Por outro lado, devemos dizer que há méritos em certas afirmações de Kierkegaard, principalmente quando o filósofo observa que é no decurso das nossas experiências históricas – e não de forma absolutamente prévia e essencial – que vamos formando (alguns) aspectos do “(...) conjunto de pressuposições (suposições que podem ser verdadeiras, parcialmente verdadeiras ou totalmente falsas) (...) que sustentamos (...) sobre a constituição básica de nosso mundo”[5], isto é, a cosmovisão.
[1]É professor de Ciência e Filosofia da Religião no Centro de Pós-graduação São Camilo (SP) e professor de Cultura Religiosa, Filosofia, História e Sociologia do Ensino Médio do Sagrado - Rede de Educação, Unidade Colégio Coração de Jesus. É diácono ordenado pela Igreja Presbiteriana do Brasil em Nova Esperança. É casado com Renata Minelli, e pai da Edith e do Teófilo.

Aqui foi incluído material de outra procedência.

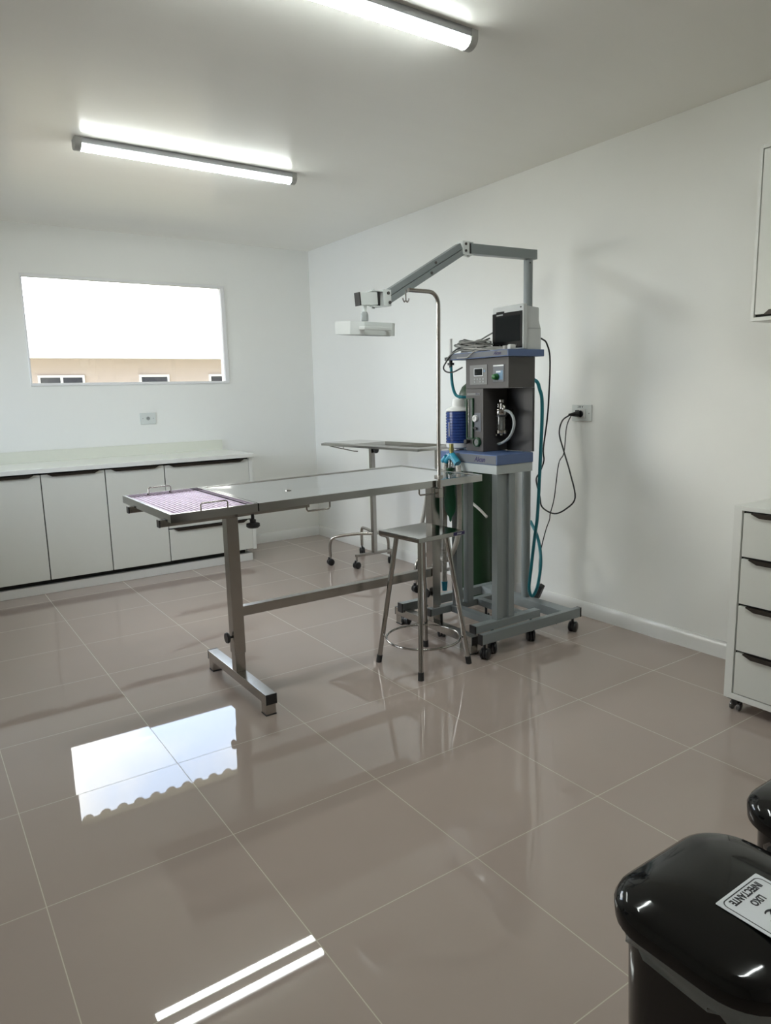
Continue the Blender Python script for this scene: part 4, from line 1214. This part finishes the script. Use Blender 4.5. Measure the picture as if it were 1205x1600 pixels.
for y0, y1 in ((ym + 0.002, UYF - 0.019), (UYN + 0.019, ym - 0.002)):
    d = MB().box(UX - 0.001, UX + 0.0165, y0, y1, UZ0 + 0.027, UZ1 - 0.020, 0.0012).build('door', M_CAB, uc)
    h = MB()
    z = UZ0 + 0.0265
    ya, yb = y1 - 0.045, y0 + 0.045
    h.prism([(UX - 0.013, ya, z), (UX - 0.013, yb, z), (UX - 0.013, yb + 0.02, z + 0.016), (UX - 0.013, ya - 0.02, z + 0.016)], (0.012, 0, 0))
    h.box(UX - 0.013, UX + 0.006, yb, ya, z - 0.004, z)
    h.build('door_handle', M_HANDLE, d)

# ------------------------------------------------------------------ pedal bins
def rrect(cx, cy, hx, hy, r, n=9, pw=1.0):
    pts = []
    for sx, sy, a0 in ((1, 1, 0), (-1, 1, 90), (-1, -1, 180), (1, -1, 270)):
        for k in range(n):
            a = math.radians(a0 + 90 * k / (n - 1))
            pts.append((cx + sx * (hx - r) + r * math.cos(a), cy + sy * (hy - r) + r * math.sin(a)))
    return pts
def pedal_bin(cx, cy, label, liner):
    t = thing('pedal_bin', label, 'bin', (cx, cy, 0), 'black pedal bins')
    hx, hy = 0.165, 0.142
    body = []
    for z, k in ((0.0, 0.80), (0.012, 0.815), (0.30, 0.865), (0.535, 0.905)):
        body.append([(x, y, z) for x, y in rrect(cx + 0.008, cy, hx * k, hy * k, 0.085 * k)])
    MB().rings(body).build('bin_body', M_BIN, t)
    lid = []
    for z, g, r in ((0.545, -0.006, 0.080), (0.550, 0.0, 0.086), (0.572, 0.002, 0.088), (0.583, -0.003, 0.084), (0.592, -0.016, 0.075), (0.600, -0.045, 0.062), (0.605, -0.085, 0.045), (0.606, -0.12, 0.02)):
        lid.append([(x, y, z) for x, y in rrect(cx, cy, hx + g, hy + g, max(0.012, min(r, hy + g - 0.002)))])
    MB().rings(lid).build('bin_lid', M_BIN, t)
    hg = MB()
    hg.box(cx + hx * 0.86, cx + hx * 1.02, cy - 0.07, cy + 0.07, 0.525, 0.56, 0.006)
    hg.build('lid_hinge', M_BLACK, t)
    MB().box(cx - hx - 0.035, cx - hx * 0.7, cy - 0.045, cy + 0.045, 0.012, 0.026, 0.005).build('pedal', M_BLACK, t)
    if liner:
        n = 9
        outl = rrect(cx + 0.006, cy, hx * 0.925, hy * 0.925, 0.082, n)
        N_ = len(outl)
        rr_ = random.Random(11)
        # the liner hangs out in a swag that is deepest on the camera side
        def drop(x, y):
            s = max(0.0, (cy - y) / hy)
            q = max(0.0, (x - (cx - hx)) / (2 * hx))
            return 0.024 + 0.10 * min(1.0, s * 1.1) * min(1.0, 0.15 + q * 1.5)
        rings = []
        for lv in range(7):
            f = lv / 6
            ring = []
            for k, (x, y) in enumerate(outl):
                nx, ny = x - cx, y - cy
                l = math.hypot(nx, ny)
                wv = 0.005 * math.sin(k * 2.3 + lv * 0.9) + 0.002 * math.sin(k * 1.1 - lv * 1.7) + rr_.uniform(-0.0015, 0.0015)
                o = 0.002 + 0.004 * (1 - f) + wv * (0.3 + 0.7 * f) + 0.004
                ring.append((x + nx / l * o, y + ny / l * o, 0.546 - f * drop(x, y) + 0.003 * math.sin(k * 1.7)))
            rings.append(ring)
        MB().rings(rings, close_ends=False).build('bin_liner', M_LINER, t)
    else:
        kb = MB()
        kx, ky = cx - hx + 0.012, cy + 0.035
        prof = [(0.006, 0.470), (0.022, 0.482), (0.034, 0.500), (0.037, 0.518), (0.028, 0.534), (0.012, 0.545), (0.006, 0.548)]
        kb.lathe((kx, ky, 0), prof, 18)
        kb.map(lambda co: Vector((kx + (co.x - kx) * (1 + 0.18 * math.sin(7 * math.atan2(co.y - ky, co.x - kx))), ky + (co.y - ky) * (1.15 + 0.2 * math.cos(5 * math.atan2(co.y - ky, co.x - kx) + co.z * 60)), co.z)))
        kb.build('bag_knot', M_BIN, t)
    return t
B1 = (0.817, -0.925)
bin1 = pedal_bin(B1[0], B1[1], 'black pedal bin with a white waste label on its lid, nearest the camera', True)
bin2 = pedal_bin(B1[0] + 0.415, B1[1] + 0.008, 'black pedal bin without a visible label, behind the labelled bin at the picture edge', False)

# waste label on the first lid: reads towards -x with its head towards -y
lab = thing('waste_label', 'white rectangular sticker reading LIXO INFECTANTE on the nearest bin lid', 'label', (0.816, -0.985, 0.605))
LZ = 0.6072
lx0, lx1, ly0, ly1 = 0.758, 0.874, -1.046, -0.927
xc, yc = (lx0 + lx1) / 2, (ly0 + ly1) / 2
MB().prism([(x, y, LZ - 0.0008) for x, y in rrect(xc, yc, (lx1 - lx0) / 2, (ly1 - ly0) / 2, 0.002, 3)], (0, 0, 0.0008)).build('sticker', M_LABEL, lab)
o1 = rrect(xc, yc, (lx1 - lx0) / 2 - 0.006, (ly1 - ly0) / 2 - 0.005, 0.011, 8)
o2 = rrect(xc, yc, (lx1 - lx0) / 2 - 0.0078, (ly1 - ly0) / 2 - 0.0068, 0.0092, 8)
bd = MB()
va = [bd.bm.verts.new((x, y, LZ + 0.0002)) for x, y in o1]
vb_ = [bd.bm.verts.new((x, y, LZ + 0.0002)) for x, y in o2]
for k in range(len(va)):
    n = (k + 1) % len(va)
    bd.bm.faces.new((va[k], va[n], vb_[n], vb_[k]))
bd.build('label_border', M_PRINT, lab)
text_part('lettering', 'INFECTANTE', 0.0165, (xc, -0.9425, LZ + 0.0003), (-1, 0, 0), (0, -1, 0), M_PRINT, lab, 0.0001, squeeze=0.80, bold=0.0006)
text_part('lettering', 'LIXO', 0.0165, (xc, -0.9610, LZ + 0.0003), (-1, 0, 0), (0, -1, 0), M_PRINT, lab, 0.0001, squeeze=0.80, bold=0.0006)
# biohazard mark: three open rings round a centre, head towards -y
bh = MB()
BC = Vector((xc, -1.002, LZ + 0.0003))
def arc(c, r, a0, a1, wid, n=22, taper=True):
    pa, pb = [], []
    for k in range(n + 1):
        a = math.radians(a0 + (a1 - a0) * k / n)
        w = wid * (0.25 + 0.75 * math.sin(math.pi * k / n)) if taper else wid
        def pt(rad):
            return bh.bm.verts.new(c + Vector((-math.cos(a) * rad, -math.sin(a) * rad, 0)))
        pa.append(pt(r - w / 2)); pb.append(pt(r + w / 2))
    for k in range(n):
        bh.bm.faces.new((pa[k], pa[k + 1], pb[k + 1], pb[k]))
for base_a in (90, 210, 330):
    a = math.radians(base_a)
    c = BC + Vector((-math.cos(a) * 0.0150, -math.sin(a) * 0.0150, 0))
    arc(c, 0.0135, base_a + 30, base_a + 330, 0.0066)     # open on the outer side
arc(BC, 0.0185, 0, 360, 0.0028, 40, False)
bh.build('biohazard_symbol', M_PRINT, lab)

# tidy helper properties
for o in D.objects:
    if '_abs' in o:
        del o['_abs']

[2]KIERKEGAARD, Soren. Temor e Tremor. Os Pensadores, 1974, p. 321.
[3]Søren Kierkegaard, citado em Naugle, Worldview, pp. 76-77.
[4]SCHAEFFER, Francis. A Morte da Razão. São Paulo: ABU Editora; Viçosa, MG: Editora Ultimato, 2014, p. 53.
[5]SIRE, James W. Dando nome ao Elefante: cosmovisão como um conceito. Brasília, DF: Editora Monergismo, 2019. p. 29.